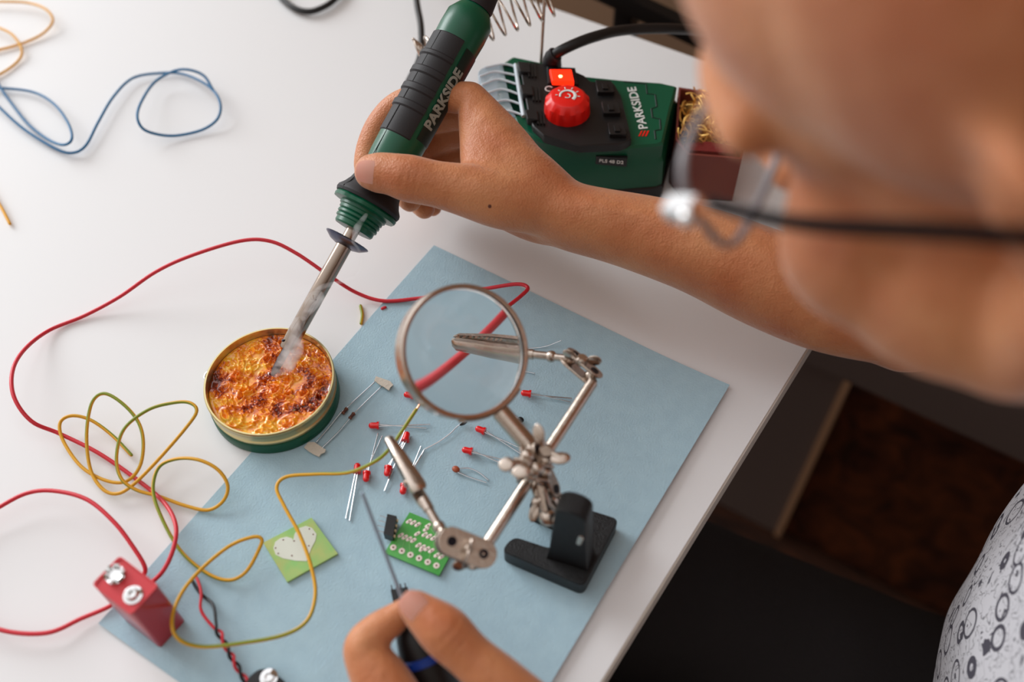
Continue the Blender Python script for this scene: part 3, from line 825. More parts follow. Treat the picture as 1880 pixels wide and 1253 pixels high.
for (cx_, cy_) in ((1105, 158), (1116, 197), (1127, 236)):
    rb2 = MB(); rb2.add(prism(rounded(PV([(cx_ - 12, cy_ - 12), (cx_ + 18, cy_ - 10), (cx_ + 24, cy_ + 10), (cx_ - 8, cy_ + 10)], .0565), .001, 2), .004, .0004))
    rb2.add(prism(PV([(cx_, cy_ - 6), (cx_ + 10, cy_ - 5), (cx_ + 12, cy_ + 4), (cx_ + 2, cy_ + 4)], .0578), .0014, .0003)); rb2.build('clip_socket', m_black, st)
hk = MB()
for (cx_, cy_) in ((958, 120), (963, 162), (972, 208)):
    hk.add(prism(rounded(PV([(cx_ - 8, cy_ - 8), (cx_ + 14, cy_ - 6), (cx_ + 17, cy_ + 12), (cx_ - 4, cy_ + 10)], .0555), .0008, 2), .006, .0005))
hk.build('hooks', m_black, st)
# rocker switch
swf = build('switch_frame', *prism(PV([(1004, 122), (1056, 124), (1062, 154), (1006, 152)], .0548), .003, .0005), m_black, st)
m_switch = mat('lit red switch', (235, 30, 15), .25, emit=(255, 40, 12), estr=1.3)
sw = PV([(1009, 127), (1049, 127), (1054, 149), (1014, 148)], .0585)
swo = build('rocker', *prism(sw, .004, .0005), m_switch, swf)
m_hot = mat('lamp behind switch', (255, 200, 140), .3, emit=(255, 190, 120), estr=5)
hl = V(1029, 140, .0588); build('indicator_lamp', *lathe(hl, Z, [(.0009, -.0006), (.0012, 0), (.0007, .0003), (.0001, .0004)], 16), m_hot, swf)
# knob
kc = V(1041, 204, .053); kp = []
def knob():
    v, f = [], []; seg = 72
    prof = [(.0150, .000), (.0150, .002), (.0143, .0085), (.0108, .0122), (.0100, .0126), (.0002, .0127)]
    for i, (r, s) in enumerate(prof):
        for j in range(seg):
            a = 2 * math.pi * j / seg
            rr = r * (1 - (.035 if i in (1, 2) else 0) * (1 if math.cos(a * 12) > 0.2 else 0))
            v.append(kc + A(rr * math.cos(a), rr * math.sin(a), s))
    for i in range(len(prof) - 1):
        for j in range(seg):
            j2 = (j + 1) % seg; f.append((i * seg + j, i * seg + j2, (i + 1) * seg + j2, (i + 1) * seg + j))
    f.append(tuple(range(seg))); f.append(tuple((len(prof) - 1) * seg + j for j in range(seg)))
    return v, f
kn = build('knob', *knob(), m_red, st)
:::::
## Prompt
Reproduce the listing above exactly, excluding all pictures.

## Output below
Continue the Blender Python script for this scene: part 3, from line 825. More parts follow. Treat the picture as 1880 pixels wide and 1253 pixels high.
for (cx_, cy_) in ((1105, 158), (1116, 197), (1127, 236)):
    rb2 = MB(); rb2.add(prism(rounded(PV([(cx_ - 12, cy_ - 12), (cx_ + 18, cy_ - 10), (cx_ + 24, cy_ + 10), (cx_ - 8, cy_ + 10)], .0565), .001, 2), .004, .0004))
    rb2.add(prism(PV([(cx_, cy_ - 6), (cx_ + 10, cy_ - 5), (cx_ + 12, cy_ + 4), (cx_ + 2, cy_ + 4)], .0578), .0014, .0003)); rb2.build('clip_socket', m_black, st)
hk = MB()
for (cx_, cy_) in ((958, 120), (963, 162), (972, 208)):
    hk.add(prism(rounded(PV([(cx_ - 8, cy_ - 8), (cx_ + 14, cy_ - 6), (cx_ + 17, cy_ + 12), (cx_ - 4, cy_ + 10)], .0555), .0008, 2), .006, .0005))
hk.build('hooks', m_black, st)
# rocker switch
swf = build('switch_frame', *prism(PV([(1004, 122), (1056, 124), (1062, 154), (1006, 152)], .0548), .003, .0005), m_black, st)
m_switch = mat('lit red switch', (235, 30, 15), .25, emit=(255, 40, 12), estr=1.3)
sw = PV([(1009, 127), (1049, 127), (1054, 149), (1014, 148)], .0585)
swo = build('rocker', *prism(sw, .004, .0005), m_switch, swf)
m_hot = mat('lamp behind switch', (255, 200, 140), .3, emit=(255, 190, 120), estr=5)
hl = V(1029, 140, .0588); build('indicator_lamp', *lathe(hl, Z, [(.0009, -.0006), (.0012, 0), (.0007, .0003), (.0001, .0004)], 16), m_hot, swf)
# knob
kc = V(1041, 204, .053); kp = []
def knob():
    v, f = [], []; seg = 72
    prof = [(.0150, .000), (.0150, .002), (.0143, .0085), (.0108, .0122), (.0100, .0126), (.0002, .0127)]
    for i, (r, s) in enumerate(prof):
        for j in range(seg):
            a = 2 * math.pi * j / seg
            rr = r * (1 - (.035 if i in (1, 2) else 0) * (1 if math.cos(a * 12) > 0.2 else 0))
            v.append(kc + A(rr * math.cos(a), rr * math.sin(a), s))
    for i in range(len(prof) - 1):
        for j in range(seg):
            j2 = (j + 1) % seg; f.append((i * seg + j, i * seg + j2, (i + 1) * seg + j2, (i + 1) * seg + j))
    f.append(tuple(range(seg))); f.append(tuple((len(prof) - 1) * seg + j for j in range(seg)))
    return v, f
kn = build('knob', *knob(), m_red, st)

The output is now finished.